Read through the records below and copy each line that uses the word "Blender".

— Start of Recorded data —

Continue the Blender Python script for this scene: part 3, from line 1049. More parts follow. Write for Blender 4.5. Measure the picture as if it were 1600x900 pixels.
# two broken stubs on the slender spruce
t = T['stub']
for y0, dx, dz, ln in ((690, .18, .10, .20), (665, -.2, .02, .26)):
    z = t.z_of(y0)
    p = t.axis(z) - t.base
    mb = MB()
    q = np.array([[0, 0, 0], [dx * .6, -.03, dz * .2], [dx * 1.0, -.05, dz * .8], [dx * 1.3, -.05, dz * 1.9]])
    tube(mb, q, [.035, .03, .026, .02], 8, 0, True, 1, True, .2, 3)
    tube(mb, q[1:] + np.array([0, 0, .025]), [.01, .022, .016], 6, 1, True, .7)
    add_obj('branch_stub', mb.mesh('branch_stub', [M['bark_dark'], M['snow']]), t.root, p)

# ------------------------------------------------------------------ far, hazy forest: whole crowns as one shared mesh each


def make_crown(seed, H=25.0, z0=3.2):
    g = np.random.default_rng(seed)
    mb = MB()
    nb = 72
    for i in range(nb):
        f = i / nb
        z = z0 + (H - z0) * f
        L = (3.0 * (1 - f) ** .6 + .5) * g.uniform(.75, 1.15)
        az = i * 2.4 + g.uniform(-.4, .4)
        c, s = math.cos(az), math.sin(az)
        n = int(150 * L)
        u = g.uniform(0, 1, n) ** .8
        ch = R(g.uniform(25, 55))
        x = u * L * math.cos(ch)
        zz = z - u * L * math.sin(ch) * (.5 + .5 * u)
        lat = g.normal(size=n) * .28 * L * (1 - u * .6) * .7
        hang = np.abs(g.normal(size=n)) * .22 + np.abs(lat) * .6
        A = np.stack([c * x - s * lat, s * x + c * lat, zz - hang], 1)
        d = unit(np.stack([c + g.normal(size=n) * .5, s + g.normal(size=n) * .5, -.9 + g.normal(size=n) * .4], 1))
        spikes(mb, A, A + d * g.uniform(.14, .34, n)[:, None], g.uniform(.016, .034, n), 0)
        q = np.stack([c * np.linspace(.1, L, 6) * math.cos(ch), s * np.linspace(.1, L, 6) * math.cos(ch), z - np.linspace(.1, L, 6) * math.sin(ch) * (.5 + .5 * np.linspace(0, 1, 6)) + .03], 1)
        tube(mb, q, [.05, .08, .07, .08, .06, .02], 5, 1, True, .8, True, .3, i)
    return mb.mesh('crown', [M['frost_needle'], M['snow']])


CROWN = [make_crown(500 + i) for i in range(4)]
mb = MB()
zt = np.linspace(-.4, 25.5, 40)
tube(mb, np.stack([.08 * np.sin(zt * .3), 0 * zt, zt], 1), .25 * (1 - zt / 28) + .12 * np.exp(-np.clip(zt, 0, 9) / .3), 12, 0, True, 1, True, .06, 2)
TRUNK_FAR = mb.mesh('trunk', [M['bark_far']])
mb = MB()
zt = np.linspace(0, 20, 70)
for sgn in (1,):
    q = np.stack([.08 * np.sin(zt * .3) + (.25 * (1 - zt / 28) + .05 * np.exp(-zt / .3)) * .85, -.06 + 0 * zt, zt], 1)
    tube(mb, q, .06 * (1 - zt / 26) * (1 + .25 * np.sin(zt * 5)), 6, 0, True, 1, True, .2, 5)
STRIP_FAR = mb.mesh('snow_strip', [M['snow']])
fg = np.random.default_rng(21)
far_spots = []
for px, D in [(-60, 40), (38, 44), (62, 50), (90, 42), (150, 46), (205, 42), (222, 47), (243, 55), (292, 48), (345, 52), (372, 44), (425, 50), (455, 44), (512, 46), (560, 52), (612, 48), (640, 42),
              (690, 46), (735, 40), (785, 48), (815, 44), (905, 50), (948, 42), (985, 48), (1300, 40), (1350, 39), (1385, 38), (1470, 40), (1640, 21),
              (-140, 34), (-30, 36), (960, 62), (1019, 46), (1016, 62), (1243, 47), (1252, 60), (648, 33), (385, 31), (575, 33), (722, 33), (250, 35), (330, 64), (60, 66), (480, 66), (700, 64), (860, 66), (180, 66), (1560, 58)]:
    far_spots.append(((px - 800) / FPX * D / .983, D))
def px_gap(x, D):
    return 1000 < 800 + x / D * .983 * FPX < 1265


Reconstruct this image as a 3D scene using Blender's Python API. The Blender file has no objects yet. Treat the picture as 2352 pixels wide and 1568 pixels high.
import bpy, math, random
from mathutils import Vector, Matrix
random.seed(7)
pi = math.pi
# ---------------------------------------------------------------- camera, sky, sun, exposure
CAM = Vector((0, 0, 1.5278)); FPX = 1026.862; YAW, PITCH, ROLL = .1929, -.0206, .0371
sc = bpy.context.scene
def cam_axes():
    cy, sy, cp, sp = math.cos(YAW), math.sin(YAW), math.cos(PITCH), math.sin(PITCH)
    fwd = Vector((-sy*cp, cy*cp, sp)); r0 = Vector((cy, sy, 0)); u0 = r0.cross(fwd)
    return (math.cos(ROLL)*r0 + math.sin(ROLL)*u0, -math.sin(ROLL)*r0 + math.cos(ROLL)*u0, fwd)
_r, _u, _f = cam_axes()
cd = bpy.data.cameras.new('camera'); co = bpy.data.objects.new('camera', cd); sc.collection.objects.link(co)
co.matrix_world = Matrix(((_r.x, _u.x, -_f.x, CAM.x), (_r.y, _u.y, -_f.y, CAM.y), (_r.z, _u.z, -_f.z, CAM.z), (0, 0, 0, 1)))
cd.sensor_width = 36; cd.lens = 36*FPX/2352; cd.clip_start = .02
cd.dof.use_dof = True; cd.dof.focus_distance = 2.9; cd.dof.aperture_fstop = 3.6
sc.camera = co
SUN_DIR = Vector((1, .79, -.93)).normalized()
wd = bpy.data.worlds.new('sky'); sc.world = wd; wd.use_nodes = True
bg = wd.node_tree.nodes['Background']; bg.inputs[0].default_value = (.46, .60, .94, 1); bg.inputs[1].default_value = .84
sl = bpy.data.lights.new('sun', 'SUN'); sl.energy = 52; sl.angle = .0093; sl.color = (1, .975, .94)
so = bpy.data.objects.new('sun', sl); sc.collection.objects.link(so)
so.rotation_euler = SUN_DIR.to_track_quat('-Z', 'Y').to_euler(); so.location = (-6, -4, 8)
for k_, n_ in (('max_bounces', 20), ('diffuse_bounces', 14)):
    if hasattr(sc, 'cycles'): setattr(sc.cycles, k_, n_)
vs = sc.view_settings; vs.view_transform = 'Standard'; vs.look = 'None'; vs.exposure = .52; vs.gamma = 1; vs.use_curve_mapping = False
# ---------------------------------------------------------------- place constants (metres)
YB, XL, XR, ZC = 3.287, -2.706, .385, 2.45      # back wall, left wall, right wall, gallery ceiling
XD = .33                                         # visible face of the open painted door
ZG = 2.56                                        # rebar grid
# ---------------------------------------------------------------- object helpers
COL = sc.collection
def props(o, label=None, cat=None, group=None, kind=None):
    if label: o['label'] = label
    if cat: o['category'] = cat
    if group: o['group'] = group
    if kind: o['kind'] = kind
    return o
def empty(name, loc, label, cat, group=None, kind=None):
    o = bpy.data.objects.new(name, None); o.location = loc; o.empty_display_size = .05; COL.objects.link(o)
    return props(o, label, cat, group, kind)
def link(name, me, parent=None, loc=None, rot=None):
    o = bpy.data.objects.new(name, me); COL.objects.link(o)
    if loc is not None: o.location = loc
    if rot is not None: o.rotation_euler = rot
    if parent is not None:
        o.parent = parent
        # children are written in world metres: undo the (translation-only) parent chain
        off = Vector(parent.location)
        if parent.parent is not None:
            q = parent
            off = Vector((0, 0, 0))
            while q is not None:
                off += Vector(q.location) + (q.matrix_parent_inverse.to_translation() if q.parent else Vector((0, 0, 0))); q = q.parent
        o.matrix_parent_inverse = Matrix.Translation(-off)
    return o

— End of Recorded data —

Finished answer =>
Continue the Blender Python script for this scene: part 3, from line 1049. More parts follow. Write for Blender 4.5. Measure the picture as if it were 1600x900 pixels.
Reconstruct this image as a 3D scene using Blender's Python API. The Blender file has no objects yet. Treat the picture as 2352 pixels wide and 1568 pixels high.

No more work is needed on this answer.